“Rehearsing a play is making the word flesh. Publishing a play is reversing the process.” - Peter Shaffer
FHS Theatre is in rehearsal for Peter Shaffer’s Royal Hunt of the Sun. Director, Kathy Powdrell worked with Shaffer’s publisher, Samuel French Inc. NYC-London to acquire special permission to not only allow a high school group to produce his play but to perform scenes from Royal Hunt of the Sun for the spring contest: University Interscholastic League One Act Play.
Shaffer took his plays off the “UIL scenes from” list 25 years ago for professional reasons. America’s leading publisher of plays and musicals, Samuel French attends the University Interscholastic League State Academics - One Act Play Contest each year in Austin, Texas.
Samuel French’s Vice President Kenneth Dingledine has admired the work of Friendswood at the State Meet over the years and offered to help Powdrell with publishing issues if the need arose. In August, while selecting a season for 2011 – 2012 Powdrell solicited Dingledine’s help to acquire the production rights for Fall and Spring performances of Royal Hunt. Powdrell received permission in early September.
The Spanish expedition under Pizzaro to the land of the Incas told in dazzling spectacle and moral chiaroscuro. After general absolution for any crimes they may commit against the pagan Incas, the conquerors set forth upon the sea. The Inca god is a sun god, ruler of the riches and people of Peru and thought to be immortal. But the Spaniards have come in conquest rather than in reverence.
There is misunderstanding, confusion, and slaughter: the Spaniards kill 3000 unarmed Incas and take the sun god captive. The ransom is 9000 pounds of gold. The avaricious Spaniards mutiny, try the sun god in kangaroo court and garrote him. He does not revive the Incas behold their dead god.

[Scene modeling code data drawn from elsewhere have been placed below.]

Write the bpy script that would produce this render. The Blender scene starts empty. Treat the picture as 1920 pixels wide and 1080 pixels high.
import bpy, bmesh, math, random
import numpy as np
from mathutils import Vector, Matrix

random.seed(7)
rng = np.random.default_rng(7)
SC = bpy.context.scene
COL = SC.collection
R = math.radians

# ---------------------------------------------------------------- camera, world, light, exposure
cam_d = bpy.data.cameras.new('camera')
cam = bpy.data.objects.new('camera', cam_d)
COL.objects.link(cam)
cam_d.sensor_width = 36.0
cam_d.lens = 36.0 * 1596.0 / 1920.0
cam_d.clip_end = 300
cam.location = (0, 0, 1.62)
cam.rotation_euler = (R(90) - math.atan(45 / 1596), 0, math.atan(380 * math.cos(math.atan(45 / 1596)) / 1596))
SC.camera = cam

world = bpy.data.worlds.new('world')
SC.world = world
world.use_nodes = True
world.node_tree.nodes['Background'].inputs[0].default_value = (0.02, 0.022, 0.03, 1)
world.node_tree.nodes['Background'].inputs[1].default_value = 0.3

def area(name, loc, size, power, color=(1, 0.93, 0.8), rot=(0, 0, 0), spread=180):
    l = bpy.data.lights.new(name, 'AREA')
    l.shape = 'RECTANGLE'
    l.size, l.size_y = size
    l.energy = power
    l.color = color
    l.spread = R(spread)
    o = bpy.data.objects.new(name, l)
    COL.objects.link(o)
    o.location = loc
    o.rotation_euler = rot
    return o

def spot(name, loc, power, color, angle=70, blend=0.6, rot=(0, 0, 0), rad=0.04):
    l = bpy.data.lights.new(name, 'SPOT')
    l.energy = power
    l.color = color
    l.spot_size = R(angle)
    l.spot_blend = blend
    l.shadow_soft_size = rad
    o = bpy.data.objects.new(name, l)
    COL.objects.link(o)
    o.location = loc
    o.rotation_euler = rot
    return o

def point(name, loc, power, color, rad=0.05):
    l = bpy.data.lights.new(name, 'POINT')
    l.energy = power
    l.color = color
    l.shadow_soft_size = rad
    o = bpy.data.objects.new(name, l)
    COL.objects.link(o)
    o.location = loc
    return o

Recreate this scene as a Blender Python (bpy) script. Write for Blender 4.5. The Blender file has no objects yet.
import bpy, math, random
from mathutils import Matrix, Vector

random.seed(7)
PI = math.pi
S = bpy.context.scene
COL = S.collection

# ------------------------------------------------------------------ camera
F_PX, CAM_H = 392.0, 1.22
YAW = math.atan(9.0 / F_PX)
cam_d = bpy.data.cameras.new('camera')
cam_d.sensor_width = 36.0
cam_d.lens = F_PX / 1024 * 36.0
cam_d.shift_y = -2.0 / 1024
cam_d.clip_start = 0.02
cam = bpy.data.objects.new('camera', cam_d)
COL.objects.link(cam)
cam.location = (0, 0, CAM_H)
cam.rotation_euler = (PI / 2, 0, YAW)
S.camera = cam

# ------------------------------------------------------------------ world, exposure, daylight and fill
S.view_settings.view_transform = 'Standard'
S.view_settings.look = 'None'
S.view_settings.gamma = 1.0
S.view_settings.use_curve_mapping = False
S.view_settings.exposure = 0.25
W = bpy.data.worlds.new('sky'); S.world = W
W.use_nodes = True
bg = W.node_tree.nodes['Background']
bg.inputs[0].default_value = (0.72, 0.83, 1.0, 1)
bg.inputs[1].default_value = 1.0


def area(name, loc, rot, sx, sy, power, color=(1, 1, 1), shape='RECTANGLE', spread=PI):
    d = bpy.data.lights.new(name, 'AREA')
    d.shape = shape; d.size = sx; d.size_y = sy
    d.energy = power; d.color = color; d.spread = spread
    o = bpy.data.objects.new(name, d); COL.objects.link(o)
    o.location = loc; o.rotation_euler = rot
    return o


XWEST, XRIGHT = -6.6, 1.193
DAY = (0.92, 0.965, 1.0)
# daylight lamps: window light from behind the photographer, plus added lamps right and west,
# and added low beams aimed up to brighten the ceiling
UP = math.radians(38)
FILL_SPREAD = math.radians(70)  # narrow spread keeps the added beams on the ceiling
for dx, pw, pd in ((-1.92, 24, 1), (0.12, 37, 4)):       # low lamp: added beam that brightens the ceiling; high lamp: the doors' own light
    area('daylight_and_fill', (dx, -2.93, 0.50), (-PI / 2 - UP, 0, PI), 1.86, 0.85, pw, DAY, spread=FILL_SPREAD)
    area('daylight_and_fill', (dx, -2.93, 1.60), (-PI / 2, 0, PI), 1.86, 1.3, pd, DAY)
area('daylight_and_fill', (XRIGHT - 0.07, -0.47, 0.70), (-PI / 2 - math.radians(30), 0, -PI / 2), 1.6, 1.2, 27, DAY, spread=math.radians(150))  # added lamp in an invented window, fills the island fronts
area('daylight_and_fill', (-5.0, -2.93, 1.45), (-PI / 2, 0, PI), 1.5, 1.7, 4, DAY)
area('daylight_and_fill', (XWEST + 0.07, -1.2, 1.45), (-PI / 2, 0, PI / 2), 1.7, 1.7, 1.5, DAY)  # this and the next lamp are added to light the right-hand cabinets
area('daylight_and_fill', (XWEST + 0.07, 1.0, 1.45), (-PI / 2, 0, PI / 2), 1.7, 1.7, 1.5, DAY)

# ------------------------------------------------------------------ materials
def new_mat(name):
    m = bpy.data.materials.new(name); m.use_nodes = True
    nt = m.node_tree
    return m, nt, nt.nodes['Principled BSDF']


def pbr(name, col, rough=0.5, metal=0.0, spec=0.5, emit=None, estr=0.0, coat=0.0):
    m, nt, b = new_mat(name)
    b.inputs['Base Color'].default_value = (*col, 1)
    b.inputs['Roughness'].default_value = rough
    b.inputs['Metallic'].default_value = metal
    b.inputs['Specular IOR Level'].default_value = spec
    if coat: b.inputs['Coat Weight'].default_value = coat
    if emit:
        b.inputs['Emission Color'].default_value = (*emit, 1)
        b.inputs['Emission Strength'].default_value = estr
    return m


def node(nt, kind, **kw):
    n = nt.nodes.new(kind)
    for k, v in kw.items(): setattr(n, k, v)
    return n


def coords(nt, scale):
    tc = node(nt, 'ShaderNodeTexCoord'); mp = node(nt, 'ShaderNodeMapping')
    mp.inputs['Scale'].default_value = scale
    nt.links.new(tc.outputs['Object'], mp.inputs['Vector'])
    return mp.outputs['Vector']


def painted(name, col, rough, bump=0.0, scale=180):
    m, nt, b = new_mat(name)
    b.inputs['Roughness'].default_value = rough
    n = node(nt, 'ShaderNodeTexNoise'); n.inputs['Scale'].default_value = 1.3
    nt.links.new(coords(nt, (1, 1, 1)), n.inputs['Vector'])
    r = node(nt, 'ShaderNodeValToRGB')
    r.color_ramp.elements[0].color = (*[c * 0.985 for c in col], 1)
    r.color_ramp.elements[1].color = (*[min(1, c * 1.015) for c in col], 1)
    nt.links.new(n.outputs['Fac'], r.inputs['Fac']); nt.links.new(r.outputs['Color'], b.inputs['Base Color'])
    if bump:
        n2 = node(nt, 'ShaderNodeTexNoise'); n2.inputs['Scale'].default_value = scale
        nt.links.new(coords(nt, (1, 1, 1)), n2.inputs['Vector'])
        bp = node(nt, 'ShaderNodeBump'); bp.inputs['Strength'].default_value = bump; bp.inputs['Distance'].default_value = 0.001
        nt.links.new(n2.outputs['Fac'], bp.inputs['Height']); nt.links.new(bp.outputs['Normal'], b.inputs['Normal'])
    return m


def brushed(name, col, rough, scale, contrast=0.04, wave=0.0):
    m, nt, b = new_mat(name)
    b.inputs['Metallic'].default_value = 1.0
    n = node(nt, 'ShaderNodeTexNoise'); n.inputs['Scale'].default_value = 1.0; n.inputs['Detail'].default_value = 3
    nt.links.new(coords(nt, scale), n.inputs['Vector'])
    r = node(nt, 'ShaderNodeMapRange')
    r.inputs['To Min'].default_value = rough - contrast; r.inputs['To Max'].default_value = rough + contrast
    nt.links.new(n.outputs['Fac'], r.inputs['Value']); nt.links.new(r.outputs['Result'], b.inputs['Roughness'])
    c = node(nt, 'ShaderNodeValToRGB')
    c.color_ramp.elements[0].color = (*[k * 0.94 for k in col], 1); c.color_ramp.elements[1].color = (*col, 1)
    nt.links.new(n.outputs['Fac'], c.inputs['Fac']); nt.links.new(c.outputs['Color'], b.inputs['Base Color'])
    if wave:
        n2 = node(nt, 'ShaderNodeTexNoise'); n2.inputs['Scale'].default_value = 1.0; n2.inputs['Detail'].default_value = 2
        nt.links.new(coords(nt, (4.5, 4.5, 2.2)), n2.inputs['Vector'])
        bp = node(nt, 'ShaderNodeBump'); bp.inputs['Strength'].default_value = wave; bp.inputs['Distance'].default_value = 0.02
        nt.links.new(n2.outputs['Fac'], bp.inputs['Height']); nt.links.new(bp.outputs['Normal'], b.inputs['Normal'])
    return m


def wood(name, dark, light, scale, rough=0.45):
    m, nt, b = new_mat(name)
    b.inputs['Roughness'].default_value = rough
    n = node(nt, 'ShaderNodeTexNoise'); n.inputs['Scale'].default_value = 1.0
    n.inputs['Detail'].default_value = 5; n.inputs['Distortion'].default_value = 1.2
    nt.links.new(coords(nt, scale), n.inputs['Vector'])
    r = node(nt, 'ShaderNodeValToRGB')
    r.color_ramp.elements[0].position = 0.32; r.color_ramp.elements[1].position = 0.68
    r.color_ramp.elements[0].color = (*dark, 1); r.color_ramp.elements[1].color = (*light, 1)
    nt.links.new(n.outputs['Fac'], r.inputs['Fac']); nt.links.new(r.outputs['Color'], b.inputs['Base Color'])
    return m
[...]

"High intelligence and bold, imaginative reach ... soaring passages that recall the stage to its lofty enterprise, and a theme of enduring significance." N.Y. Times. "Greatest play of our generation." Daily Mail.
The play begins in Spain, where Pizarro recruits 167 men for an expedition to Peru. He is accompanied by his second-in-command Hernando de Soto, and Vicente de Valverde, a Catholic priest determined to spread the shining light of Christianity. It is narrated or commented upon by Martin, who is obsessed with chivalry, glory and honour, but becomes increasingly disillusioned throughout, as Pizarro's crisis of faith also unravels.
Pizarro reveals to Martin that he used to dream of the Sun God as a child. When the room is finally filled, Pizarro asks Atahualpa to swear to leave his men unharmed, but the king refuses. The Spaniards urge Pizarro to have Atahualpa executed, and the beginnings of a mutiny against Pizarro stir. Atahualpa tells Pizarro to allow his men to kill him, because, as the son of the Sun, he will revive the morning after anybody kills him.
Pizarro agrees to do this, and is inducted into the Incan religion by Atahualpa personally. Atahualpa is decreed to burn at the stake, and Pizarro has this changed to strangling (since Atahualpa's body is required intact for the rebirth to work) if Atahualpa agrees to be baptized. He does so, and is strangled. Pizarro waits until dawn with the body, but it does not re-awake, leading him to hold the body and weep while Old Martin narrates the end of the story.